What this task involves →
Write each line out exactly, leaving none out.

Scripts that build scenes →
::::::::
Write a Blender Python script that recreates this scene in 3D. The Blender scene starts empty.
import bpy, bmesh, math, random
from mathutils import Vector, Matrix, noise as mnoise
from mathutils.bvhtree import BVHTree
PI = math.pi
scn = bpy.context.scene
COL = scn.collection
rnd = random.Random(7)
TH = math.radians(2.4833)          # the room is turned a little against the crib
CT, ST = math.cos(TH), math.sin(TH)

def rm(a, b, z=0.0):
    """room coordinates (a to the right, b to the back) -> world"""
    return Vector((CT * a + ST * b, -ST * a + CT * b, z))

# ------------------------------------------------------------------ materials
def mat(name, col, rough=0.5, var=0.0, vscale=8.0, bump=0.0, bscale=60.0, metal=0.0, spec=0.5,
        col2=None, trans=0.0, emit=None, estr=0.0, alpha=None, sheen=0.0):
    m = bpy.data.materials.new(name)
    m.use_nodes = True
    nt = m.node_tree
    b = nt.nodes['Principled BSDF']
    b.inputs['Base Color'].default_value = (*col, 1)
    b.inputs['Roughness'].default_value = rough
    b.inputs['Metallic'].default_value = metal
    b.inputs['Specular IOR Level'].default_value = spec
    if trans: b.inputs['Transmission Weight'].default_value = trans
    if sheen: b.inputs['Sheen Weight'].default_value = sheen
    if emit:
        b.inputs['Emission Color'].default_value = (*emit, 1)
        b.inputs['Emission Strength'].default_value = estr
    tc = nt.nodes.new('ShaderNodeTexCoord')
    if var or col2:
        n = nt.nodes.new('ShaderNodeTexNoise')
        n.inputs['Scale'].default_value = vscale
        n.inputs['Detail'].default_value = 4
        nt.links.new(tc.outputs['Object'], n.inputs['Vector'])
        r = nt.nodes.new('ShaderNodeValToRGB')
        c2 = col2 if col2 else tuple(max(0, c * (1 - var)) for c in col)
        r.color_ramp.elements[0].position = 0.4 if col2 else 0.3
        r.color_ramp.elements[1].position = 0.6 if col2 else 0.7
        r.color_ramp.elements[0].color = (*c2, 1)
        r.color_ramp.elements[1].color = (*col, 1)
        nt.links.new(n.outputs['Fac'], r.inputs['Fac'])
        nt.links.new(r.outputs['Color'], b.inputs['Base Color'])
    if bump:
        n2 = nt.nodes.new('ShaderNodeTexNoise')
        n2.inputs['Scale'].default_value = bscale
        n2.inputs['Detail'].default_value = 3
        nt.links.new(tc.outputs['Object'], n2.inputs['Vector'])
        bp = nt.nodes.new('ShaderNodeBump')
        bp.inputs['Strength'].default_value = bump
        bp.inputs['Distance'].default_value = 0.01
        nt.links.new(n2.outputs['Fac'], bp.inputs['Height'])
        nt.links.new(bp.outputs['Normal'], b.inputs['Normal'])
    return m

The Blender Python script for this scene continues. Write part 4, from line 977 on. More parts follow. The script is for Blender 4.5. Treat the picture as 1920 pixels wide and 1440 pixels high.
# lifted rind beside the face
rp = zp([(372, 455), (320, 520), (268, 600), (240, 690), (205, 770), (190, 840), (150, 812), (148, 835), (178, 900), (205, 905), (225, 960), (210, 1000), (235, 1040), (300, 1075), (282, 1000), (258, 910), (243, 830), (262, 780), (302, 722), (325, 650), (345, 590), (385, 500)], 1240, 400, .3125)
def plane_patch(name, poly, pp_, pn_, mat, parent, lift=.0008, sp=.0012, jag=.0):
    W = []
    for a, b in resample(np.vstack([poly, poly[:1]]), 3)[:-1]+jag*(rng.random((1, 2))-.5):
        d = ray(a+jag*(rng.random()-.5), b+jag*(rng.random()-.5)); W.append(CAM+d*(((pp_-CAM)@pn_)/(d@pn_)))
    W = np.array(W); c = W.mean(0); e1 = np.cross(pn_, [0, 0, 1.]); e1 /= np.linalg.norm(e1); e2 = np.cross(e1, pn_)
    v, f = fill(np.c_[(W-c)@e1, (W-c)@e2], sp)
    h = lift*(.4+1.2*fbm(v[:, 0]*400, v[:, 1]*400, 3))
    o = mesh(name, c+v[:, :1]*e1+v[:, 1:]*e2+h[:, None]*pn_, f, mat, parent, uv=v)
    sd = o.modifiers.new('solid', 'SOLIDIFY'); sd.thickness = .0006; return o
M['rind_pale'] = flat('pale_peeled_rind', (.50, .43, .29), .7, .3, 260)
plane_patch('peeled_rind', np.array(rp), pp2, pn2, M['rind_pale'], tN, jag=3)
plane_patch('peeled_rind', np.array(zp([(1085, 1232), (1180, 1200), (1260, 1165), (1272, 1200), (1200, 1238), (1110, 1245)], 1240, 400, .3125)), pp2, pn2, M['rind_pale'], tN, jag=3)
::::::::
Answer →
Write a Blender Python script that recreates this scene in 3D. The Blender scene starts empty.
import bpy, bmesh, math, random
from mathutils import Vector, Matrix, noise as mnoise
from mathutils.bvhtree import BVHTree
PI = math.pi
scn = bpy.context.scene
COL = scn.collection
rnd = random.Random(7)
TH = math.radians(2.4833)          # the room is turned a little against the crib
CT, ST = math.cos(TH), math.sin(TH)

def rm(a, b, z=0.0):
    """room coordinates (a to the right, b to the back) -> world"""
    return Vector((CT * a + ST * b, -ST * a + CT * b, z))

# ------------------------------------------------------------------ materials
def mat(name, col, rough=0.5, var=0.0, vscale=8.0, bump=0.0, bscale=60.0, metal=0.0, spec=0.5,
        col2=None, trans=0.0, emit=None, estr=0.0, alpha=None, sheen=0.0):
    m = bpy.data.materials.new(name)
    m.use_nodes = True
    nt = m.node_tree
    b = nt.nodes['Principled BSDF']
    b.inputs['Base Color'].default_value = (*col, 1)
    b.inputs['Roughness'].default_value = rough
    b.inputs['Metallic'].default_value = metal
    b.inputs['Specular IOR Level'].default_value = spec
    if trans: b.inputs['Transmission Weight'].default_value = trans
    if sheen: b.inputs['Sheen Weight'].default_value = sheen
    if emit:
        b.inputs['Emission Color'].default_value = (*emit, 1)
        b.inputs['Emission Strength'].default_value = estr
    tc = nt.nodes.new('ShaderNodeTexCoord')
    if var or col2:
        n = nt.nodes.new('ShaderNodeTexNoise')
        n.inputs['Scale'].default_value = vscale
        n.inputs['Detail'].default_value = 4
        nt.links.new(tc.outputs['Object'], n.inputs['Vector'])
        r = nt.nodes.new('ShaderNodeValToRGB')
        c2 = col2 if col2 else tuple(max(0, c * (1 - var)) for c in col)
        r.color_ramp.elements[0].position = 0.4 if col2 else 0.3
        r.color_ramp.elements[1].position = 0.6 if col2 else 0.7
        r.color_ramp.elements[0].color = (*c2, 1)
        r.color_ramp.elements[1].color = (*col, 1)
        nt.links.new(n.outputs['Fac'], r.inputs['Fac'])
        nt.links.new(r.outputs['Color'], b.inputs['Base Color'])
    if bump:
        n2 = nt.nodes.new('ShaderNodeTexNoise')
        n2.inputs['Scale'].default_value = bscale
        n2.inputs['Detail'].default_value = 3
        nt.links.new(tc.outputs['Object'], n2.inputs['Vector'])
        bp = nt.nodes.new('ShaderNodeBump')
        bp.inputs['Strength'].default_value = bump
        bp.inputs['Distance'].default_value = 0.01
        nt.links.new(n2.outputs['Fac'], bp.inputs['Height'])
        nt.links.new(bp.outputs['Normal'], b.inputs['Normal'])
    return m

The Blender Python script for this scene continues. Write part 4, from line 977 on. More parts follow. The script is for Blender 4.5. Treat the picture as 1920 pixels wide and 1440 pixels high.
# lifted rind beside the face
rp = zp([(372, 455), (320, 520), (268, 600), (240, 690), (205, 770), (190, 840), (150, 812), (148, 835), (178, 900), (205, 905), (225, 960), (210, 1000), (235, 1040), (300, 1075), (282, 1000), (258, 910), (243, 830), (262, 780), (302, 722), (325, 650), (345, 590), (385, 500)], 1240, 400, .3125)
def plane_patch(name, poly, pp_, pn_, mat, parent, lift=.0008, sp=.0012, jag=.0):
    W = []
    for a, b in resample(np.vstack([poly, poly[:1]]), 3)[:-1]+jag*(rng.random((1, 2))-.5):
        d = ray(a+jag*(rng.random()-.5), b+jag*(rng.random()-.5)); W.append(CAM+d*(((pp_-CAM)@pn_)/(d@pn_)))
    W = np.array(W); c = W.mean(0); e1 = np.cross(pn_, [0, 0, 1.]); e1 /= np.linalg.norm(e1); e2 = np.cross(e1, pn_)
    v, f = fill(np.c_[(W-c)@e1, (W-c)@e2], sp)
    h = lift*(.4+1.2*fbm(v[:, 0]*400, v[:, 1]*400, 3))
    o = mesh(name, c+v[:, :1]*e1+v[:, 1:]*e2+h[:, None]*pn_, f, mat, parent, uv=v)
    sd = o.modifiers.new('solid', 'SOLIDIFY'); sd.thickness = .0006; return o
M['rind_pale'] = flat('pale_peeled_rind', (.50, .43, .29), .7, .3, 260)
plane_patch('peeled_rind', np.array(rp), pp2, pn2, M['rind_pale'], tN, jag=3)
plane_patch('peeled_rind', np.array(zp([(1085, 1232), (1180, 1200), (1260, 1165), (1272, 1200), (1200, 1238), (1110, 1245)], 1240, 400, .3125)), pp2, pn2, M['rind_pale'], tN, jag=3)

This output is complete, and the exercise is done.